### What the task requires
Gather every line in the records below that contains the word "pixels".

Saved data entries:
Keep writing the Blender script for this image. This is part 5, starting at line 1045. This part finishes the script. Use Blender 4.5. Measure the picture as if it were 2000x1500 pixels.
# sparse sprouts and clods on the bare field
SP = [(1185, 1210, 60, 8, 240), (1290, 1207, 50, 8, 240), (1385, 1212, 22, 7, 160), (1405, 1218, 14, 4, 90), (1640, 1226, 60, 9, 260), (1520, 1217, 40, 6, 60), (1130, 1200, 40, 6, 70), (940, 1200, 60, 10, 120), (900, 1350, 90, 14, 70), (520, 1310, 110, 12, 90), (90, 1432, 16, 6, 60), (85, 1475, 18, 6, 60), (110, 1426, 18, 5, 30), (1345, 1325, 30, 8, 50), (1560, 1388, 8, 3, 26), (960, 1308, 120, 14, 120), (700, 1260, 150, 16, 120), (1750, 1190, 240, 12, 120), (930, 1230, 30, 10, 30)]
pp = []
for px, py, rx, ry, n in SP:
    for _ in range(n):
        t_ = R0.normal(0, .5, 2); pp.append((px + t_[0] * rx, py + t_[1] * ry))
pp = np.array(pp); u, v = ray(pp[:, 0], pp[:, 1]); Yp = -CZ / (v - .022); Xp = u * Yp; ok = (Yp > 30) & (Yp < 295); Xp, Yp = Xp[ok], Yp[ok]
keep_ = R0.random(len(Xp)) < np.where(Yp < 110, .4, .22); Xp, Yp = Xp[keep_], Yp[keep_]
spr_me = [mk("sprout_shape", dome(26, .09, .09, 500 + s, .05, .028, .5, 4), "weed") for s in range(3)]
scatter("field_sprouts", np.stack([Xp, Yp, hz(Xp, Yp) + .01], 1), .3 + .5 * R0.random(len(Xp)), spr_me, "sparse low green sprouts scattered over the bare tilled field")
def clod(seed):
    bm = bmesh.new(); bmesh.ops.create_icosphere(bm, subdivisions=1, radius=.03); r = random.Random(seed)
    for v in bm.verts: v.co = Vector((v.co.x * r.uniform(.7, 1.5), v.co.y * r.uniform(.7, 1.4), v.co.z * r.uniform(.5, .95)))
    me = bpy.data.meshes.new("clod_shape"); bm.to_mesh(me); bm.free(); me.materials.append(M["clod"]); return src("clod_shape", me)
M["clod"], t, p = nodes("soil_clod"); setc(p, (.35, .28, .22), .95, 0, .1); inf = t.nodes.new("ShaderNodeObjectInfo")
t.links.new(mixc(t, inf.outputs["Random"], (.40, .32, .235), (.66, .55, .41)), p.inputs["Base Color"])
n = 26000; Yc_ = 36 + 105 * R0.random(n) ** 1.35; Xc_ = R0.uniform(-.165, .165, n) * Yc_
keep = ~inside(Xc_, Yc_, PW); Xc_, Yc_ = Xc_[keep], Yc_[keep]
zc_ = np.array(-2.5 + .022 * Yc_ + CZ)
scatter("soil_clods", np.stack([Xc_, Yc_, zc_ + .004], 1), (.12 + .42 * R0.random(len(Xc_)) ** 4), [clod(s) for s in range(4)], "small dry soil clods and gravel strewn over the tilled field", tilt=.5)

==

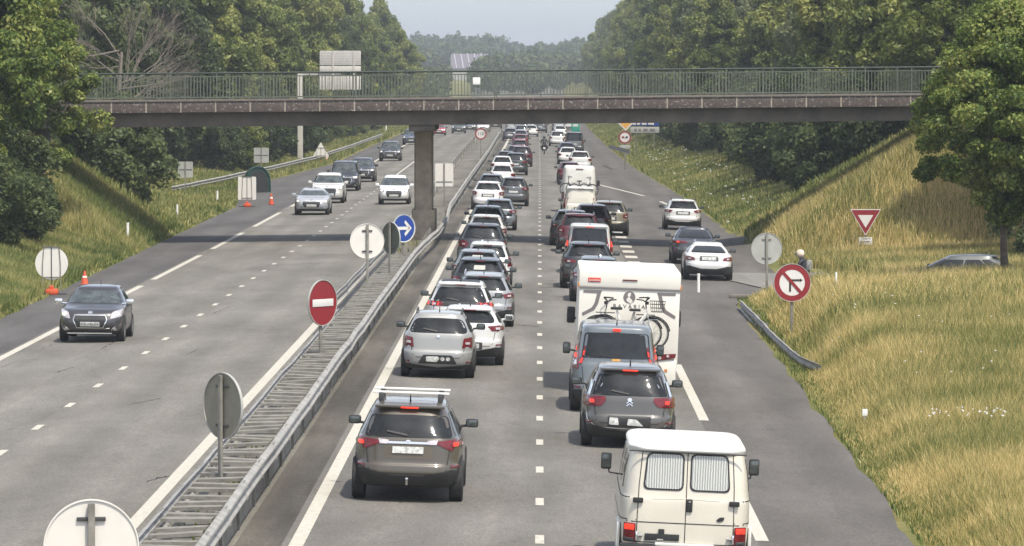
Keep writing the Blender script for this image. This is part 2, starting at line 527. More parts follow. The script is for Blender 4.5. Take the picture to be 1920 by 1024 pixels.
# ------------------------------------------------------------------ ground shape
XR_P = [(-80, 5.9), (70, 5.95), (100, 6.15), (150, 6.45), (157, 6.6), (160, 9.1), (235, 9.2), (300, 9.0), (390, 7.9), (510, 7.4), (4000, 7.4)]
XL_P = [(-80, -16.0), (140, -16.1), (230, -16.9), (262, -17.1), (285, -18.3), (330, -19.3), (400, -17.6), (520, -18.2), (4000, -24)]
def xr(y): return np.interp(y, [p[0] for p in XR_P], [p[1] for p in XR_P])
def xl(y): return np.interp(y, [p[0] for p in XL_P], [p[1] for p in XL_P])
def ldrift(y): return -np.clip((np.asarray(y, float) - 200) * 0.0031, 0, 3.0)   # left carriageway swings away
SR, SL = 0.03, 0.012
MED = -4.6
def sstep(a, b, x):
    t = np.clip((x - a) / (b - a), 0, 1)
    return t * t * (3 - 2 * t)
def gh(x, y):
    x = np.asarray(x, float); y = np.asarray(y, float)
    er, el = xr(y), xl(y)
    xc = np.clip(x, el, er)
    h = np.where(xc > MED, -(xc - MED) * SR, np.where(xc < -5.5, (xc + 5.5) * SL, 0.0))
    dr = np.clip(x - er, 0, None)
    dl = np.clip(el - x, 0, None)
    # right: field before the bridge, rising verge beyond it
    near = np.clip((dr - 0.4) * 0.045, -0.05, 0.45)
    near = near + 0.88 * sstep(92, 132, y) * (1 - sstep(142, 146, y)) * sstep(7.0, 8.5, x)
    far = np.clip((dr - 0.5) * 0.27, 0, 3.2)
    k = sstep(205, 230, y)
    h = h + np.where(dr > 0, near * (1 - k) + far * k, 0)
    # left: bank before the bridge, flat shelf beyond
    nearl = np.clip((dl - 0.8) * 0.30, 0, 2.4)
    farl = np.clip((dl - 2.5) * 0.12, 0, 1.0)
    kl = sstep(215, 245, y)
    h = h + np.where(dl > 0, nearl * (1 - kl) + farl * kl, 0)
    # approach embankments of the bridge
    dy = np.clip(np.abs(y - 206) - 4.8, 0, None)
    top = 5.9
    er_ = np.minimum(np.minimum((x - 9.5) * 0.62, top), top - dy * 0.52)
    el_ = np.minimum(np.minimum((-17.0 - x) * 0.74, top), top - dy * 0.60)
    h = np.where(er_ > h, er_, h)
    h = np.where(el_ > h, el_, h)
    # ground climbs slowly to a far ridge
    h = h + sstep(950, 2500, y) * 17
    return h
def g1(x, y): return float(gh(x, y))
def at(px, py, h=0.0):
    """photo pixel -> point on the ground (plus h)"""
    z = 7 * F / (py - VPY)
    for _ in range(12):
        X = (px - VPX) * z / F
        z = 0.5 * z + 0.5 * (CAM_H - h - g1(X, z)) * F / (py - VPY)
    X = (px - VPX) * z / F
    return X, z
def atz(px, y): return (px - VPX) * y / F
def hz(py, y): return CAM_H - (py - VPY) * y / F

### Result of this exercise
Keep writing the Blender script for this image. This is part 5, starting at line 1045. This part finishes the script. Use Blender 4.5. Measure the picture as if it were 2000x1500 pixels.
Keep writing the Blender script for this image. This is part 2, starting at line 527. More parts follow. The script is for Blender 4.5. Take the picture to be 1920 by 1024 pixels.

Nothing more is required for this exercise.